Friday 28 December 2012

New pants - just in time!

I have new pants, not as in American 'pants', no I have new underpants. They were needed, they weren't a Christmas present they were needed before that, it couldn't wait. This is probably too much information for you readers but I am sure you can cope with it, I mean everything else we do is laid bare for all to see so a little underpant talk should be a doddle for you.

The reason I required new undercrackers was twofold. Firstly I am the sort of person who doesn't get new pants very often. My shreddies become like good friends to me, each pair is acknowledged for the important  duty that it carries out, each pair is individally cherished and recognised as being slighty different to the other pairs. They are all important to me. So much so that  I tend to hang on to them for a little too long.
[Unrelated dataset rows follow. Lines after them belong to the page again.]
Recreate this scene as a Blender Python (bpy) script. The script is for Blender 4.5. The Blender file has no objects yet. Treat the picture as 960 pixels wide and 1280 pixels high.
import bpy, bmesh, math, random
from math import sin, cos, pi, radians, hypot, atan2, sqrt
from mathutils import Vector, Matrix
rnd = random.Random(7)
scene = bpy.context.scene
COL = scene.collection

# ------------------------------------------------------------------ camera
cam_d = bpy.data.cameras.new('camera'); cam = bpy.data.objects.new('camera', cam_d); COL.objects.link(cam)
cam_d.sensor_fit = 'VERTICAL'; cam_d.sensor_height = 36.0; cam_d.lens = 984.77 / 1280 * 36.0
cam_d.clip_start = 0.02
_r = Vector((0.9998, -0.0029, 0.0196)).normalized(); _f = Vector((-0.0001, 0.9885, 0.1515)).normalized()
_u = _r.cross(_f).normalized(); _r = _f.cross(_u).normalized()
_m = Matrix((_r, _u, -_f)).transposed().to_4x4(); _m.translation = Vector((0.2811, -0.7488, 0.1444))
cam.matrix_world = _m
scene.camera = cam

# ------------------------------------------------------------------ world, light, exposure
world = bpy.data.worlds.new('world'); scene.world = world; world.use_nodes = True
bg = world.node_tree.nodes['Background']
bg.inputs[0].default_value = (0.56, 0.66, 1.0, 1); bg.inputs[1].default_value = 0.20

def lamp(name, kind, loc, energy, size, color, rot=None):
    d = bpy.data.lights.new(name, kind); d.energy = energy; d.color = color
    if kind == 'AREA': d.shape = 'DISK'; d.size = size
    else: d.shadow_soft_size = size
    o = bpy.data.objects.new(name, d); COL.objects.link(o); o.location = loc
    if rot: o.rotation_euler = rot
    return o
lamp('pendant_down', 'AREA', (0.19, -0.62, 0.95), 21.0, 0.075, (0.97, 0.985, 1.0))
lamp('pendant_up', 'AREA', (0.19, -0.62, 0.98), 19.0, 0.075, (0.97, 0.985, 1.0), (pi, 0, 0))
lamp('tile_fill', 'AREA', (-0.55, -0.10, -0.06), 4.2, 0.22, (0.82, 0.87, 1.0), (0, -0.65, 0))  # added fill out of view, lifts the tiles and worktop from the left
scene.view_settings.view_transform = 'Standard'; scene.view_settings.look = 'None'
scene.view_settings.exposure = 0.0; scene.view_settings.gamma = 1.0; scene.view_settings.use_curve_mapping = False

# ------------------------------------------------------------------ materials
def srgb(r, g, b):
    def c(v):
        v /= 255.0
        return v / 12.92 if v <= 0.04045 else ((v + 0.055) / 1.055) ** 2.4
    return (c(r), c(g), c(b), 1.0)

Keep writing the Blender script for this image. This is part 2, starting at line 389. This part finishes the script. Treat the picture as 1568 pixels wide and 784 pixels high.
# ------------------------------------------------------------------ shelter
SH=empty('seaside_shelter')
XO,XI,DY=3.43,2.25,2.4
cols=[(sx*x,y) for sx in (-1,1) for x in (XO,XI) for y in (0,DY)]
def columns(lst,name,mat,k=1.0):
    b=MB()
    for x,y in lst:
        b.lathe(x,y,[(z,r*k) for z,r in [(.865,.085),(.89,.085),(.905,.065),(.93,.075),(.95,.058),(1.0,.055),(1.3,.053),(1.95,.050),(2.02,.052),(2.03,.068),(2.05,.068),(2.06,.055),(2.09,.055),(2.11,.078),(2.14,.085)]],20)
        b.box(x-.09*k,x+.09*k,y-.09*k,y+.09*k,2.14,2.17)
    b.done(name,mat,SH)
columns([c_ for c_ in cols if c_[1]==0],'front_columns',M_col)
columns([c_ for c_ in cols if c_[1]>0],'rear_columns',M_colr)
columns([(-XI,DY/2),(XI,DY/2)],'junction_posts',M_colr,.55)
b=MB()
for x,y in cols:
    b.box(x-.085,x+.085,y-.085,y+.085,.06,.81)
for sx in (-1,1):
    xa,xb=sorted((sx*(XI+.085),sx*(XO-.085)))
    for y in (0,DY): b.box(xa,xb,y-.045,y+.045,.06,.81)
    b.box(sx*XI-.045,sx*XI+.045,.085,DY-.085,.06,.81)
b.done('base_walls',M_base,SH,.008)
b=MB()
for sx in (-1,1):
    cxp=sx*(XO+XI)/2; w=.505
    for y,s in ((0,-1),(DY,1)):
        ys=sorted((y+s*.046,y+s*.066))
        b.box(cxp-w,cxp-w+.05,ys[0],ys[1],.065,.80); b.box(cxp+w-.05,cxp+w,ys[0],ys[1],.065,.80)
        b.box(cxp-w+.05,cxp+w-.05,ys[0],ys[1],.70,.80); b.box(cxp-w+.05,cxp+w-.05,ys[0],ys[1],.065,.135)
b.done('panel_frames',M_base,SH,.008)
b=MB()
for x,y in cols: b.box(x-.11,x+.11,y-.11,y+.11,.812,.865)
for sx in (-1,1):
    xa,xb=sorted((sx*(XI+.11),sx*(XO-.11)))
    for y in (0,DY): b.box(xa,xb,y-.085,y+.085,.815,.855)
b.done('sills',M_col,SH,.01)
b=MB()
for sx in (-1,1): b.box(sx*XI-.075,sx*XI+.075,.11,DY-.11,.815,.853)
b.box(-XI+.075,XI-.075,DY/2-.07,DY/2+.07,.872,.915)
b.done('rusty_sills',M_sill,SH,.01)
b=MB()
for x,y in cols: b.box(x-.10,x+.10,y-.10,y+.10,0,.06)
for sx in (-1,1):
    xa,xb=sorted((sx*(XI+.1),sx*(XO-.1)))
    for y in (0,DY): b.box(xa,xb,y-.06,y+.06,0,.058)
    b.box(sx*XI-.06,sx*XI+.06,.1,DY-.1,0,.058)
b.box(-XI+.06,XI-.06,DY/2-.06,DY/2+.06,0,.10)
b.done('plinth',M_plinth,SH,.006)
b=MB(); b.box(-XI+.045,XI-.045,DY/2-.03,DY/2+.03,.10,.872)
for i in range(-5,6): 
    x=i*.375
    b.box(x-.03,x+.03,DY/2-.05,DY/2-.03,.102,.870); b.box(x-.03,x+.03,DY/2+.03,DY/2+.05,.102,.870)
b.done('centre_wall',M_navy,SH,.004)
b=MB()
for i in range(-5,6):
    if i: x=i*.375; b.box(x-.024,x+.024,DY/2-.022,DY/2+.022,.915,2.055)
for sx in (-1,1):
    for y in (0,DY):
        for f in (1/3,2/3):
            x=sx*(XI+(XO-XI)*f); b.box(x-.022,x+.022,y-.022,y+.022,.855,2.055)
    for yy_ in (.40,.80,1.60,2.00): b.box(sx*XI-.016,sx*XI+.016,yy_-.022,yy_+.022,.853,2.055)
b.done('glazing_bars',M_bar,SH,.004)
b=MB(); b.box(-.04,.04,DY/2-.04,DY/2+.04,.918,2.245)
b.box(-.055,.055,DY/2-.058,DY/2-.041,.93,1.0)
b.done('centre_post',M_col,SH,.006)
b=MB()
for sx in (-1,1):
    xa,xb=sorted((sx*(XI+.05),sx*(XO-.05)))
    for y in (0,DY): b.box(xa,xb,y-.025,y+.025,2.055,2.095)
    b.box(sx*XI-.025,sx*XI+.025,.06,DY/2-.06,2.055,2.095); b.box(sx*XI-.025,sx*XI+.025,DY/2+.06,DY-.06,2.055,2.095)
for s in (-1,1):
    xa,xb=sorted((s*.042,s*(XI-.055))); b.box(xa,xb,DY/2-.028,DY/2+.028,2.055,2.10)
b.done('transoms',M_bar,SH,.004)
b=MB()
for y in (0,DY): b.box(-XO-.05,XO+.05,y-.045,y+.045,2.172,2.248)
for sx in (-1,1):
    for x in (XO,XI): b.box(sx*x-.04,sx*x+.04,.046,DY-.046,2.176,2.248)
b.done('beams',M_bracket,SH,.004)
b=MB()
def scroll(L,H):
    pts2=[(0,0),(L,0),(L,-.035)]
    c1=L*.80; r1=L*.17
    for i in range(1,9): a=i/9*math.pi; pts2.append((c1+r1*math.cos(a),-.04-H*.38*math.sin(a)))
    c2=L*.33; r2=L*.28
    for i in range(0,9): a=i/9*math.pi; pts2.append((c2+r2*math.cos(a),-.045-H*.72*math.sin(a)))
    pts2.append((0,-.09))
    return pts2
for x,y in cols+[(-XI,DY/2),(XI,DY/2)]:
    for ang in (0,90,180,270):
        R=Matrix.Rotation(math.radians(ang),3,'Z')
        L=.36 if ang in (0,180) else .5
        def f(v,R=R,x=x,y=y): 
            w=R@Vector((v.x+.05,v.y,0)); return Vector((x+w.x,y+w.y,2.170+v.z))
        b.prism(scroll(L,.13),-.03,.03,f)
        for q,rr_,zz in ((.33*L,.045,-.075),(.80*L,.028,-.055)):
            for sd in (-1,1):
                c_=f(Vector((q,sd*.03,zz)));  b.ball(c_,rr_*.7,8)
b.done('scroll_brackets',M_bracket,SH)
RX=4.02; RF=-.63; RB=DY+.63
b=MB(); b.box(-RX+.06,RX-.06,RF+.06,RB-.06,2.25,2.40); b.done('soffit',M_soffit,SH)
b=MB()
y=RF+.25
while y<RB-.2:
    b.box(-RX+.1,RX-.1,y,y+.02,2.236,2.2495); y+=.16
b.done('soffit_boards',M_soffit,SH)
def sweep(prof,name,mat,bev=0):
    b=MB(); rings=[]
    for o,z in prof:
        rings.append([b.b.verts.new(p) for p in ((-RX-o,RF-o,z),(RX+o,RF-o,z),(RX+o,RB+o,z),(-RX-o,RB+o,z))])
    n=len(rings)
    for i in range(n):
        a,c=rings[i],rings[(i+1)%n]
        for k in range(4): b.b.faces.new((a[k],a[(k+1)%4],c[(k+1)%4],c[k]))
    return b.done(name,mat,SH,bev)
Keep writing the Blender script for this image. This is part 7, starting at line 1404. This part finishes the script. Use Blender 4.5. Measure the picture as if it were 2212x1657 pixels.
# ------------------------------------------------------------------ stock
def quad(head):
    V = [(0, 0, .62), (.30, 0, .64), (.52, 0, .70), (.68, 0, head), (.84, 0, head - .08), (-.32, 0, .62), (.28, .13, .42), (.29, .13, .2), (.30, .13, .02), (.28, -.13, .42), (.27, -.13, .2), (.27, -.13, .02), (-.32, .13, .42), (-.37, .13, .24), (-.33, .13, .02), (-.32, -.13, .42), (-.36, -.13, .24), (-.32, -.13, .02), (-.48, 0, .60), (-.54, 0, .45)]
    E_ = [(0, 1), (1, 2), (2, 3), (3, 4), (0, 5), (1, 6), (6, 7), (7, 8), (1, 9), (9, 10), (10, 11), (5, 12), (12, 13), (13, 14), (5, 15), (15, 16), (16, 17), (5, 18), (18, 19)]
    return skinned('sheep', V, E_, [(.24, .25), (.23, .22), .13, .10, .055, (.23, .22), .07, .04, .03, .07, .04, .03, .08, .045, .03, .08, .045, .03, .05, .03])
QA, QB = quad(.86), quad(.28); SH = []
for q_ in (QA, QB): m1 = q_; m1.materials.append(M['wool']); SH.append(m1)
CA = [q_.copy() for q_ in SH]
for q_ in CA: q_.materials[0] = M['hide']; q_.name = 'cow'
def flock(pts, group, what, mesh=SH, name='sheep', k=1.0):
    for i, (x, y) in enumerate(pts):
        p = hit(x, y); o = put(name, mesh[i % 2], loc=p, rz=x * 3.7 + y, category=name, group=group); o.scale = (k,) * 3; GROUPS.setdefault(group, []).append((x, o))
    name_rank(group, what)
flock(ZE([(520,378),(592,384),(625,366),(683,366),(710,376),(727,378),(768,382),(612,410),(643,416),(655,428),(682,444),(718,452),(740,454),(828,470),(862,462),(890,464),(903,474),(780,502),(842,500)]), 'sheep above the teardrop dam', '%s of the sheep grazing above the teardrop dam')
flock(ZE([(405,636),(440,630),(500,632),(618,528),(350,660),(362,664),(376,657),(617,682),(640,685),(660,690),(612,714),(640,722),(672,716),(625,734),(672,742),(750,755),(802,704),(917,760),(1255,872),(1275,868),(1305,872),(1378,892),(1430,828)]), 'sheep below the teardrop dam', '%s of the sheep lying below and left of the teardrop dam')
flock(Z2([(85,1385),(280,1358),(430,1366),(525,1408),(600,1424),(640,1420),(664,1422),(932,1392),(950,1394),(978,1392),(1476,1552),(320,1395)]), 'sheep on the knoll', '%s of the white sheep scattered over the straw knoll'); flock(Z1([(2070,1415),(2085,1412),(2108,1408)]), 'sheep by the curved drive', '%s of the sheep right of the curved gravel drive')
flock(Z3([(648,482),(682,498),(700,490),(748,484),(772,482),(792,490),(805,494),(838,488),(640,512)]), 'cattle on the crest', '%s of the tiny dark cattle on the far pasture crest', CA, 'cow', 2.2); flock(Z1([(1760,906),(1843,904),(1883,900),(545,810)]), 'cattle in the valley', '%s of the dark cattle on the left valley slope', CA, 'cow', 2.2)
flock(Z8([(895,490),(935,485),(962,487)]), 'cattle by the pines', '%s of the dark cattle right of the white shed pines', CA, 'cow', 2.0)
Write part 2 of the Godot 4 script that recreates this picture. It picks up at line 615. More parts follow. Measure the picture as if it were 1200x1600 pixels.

Some of them are more hole than not hole, some are very thin, some are older than our oldest alpaca (and she's nearly 15), some just give up and fall off.

So just before Christmas I visited Mr Marks and Spencers online shop and new trollies were despatched to Patou HQ.

Dee, our oldest alpaca and Truffle earlier in the year when it was dry!

They have been well used since their arrival mainly due to the weather. Patouland is nestled at the head of a beautiful valley on the magnificent Fonthill Estate. The Fonthill Estate bottles it's own water and provides all residents (including us) with free mains tap water. That may give you an idea as to how much water there is in these parts. The water that they produce is pumped from deep underground I presume but to get there it obviously has to fall out of the sky first. This year, as us outdoorsy types are aware, has been rather wet, there has been rather a lot of water falling out of the sky. A lot of it came during the summer meaning that when the winter rains arrived there was nowhere for it to go. Puddles became ponds, Springs have sprung up everywhere here and I am permanently sinking when I am outside. Gone are the days when I could skip across sodden ground with the nimbleness and surefootedness of a light skippy thing. Now, one large wellie is placed on the ground and the second one is gradually ripped with a noisy squelch from the thick sucking mud as wellie number one is slowly disappearing into a muddy abyss, and so on.

I also picked a good year to decide to forage for all of our firewood from the surrounding woodland. I know I should have started in the summer (would it have made any difference?) and filled up the log shed but I didn't. As a a result I trudge up the slippery slopes to the woods with a saw and my wheelbarrow to select fallen wood that isn't too wet. When I find a nice thick branch that has fallen from a big tree, be it Oak, Ash or Elm, and see that it has been caught in the branches and is therefore just hanging there with only it's toe touching the ground my excitement is almost uncontrollable. I dream of dry seasoned wood, seriously I do!

The treacherous slope when it was dry and not a health hazard (it's steeper than it looks!)

Anyway the second reason my new undercrackers have become invaluable is because of the descent I have to make from the woodland with a wheelbarrow full of freshly chopped logs. To get home with my logs I need to tackle a steep treacherous slope. Walking down a steep slope with a heavy wheelbarrow is hard enough but when that slope is covered in what feels underfoot like watery snot the danger level is escalated to a very high level. As a consequence I have fallen over more times than I would care to remember over the last two months or so. Falling over when stone cold sober is unfamiliar territory for me but I must do it, despite preparing myself and trying very hard not to do it, at least twice a week. A man of my stature landing on wet ground means wet underpants every time, hence my need for reinforcements in the underwear draw.

Next blog - alpaca stuff, honest!

5 comments:

Unknown said...

Spray on Gortex...might help when you are skidding on your under crackers?

Karen Oglesby - Meon Valley Alpacas said...

That was just too much - OMG the images in my mind I think I will not get over them!! Please no more talk of your pants new or old, especially old!

Rob @ Wellground said...

Dodgy mental image of Jim Royale in the Christmas Special comes immediately to mind.

Rosemary said...

Carl also has new Christmas pants due to a failing in the elastication department and the traumatisation of the boy due to said failing.

Judi said...

Well the solution is obvious...fancy spending all that money on new pants...all you needed to do was to hunt out a pair of those rubber pants we used to use over terry nappies! Pop them on each time you go out in the mud and you'll be assured of a dry bot whether you slip or not but.. definately no photos please!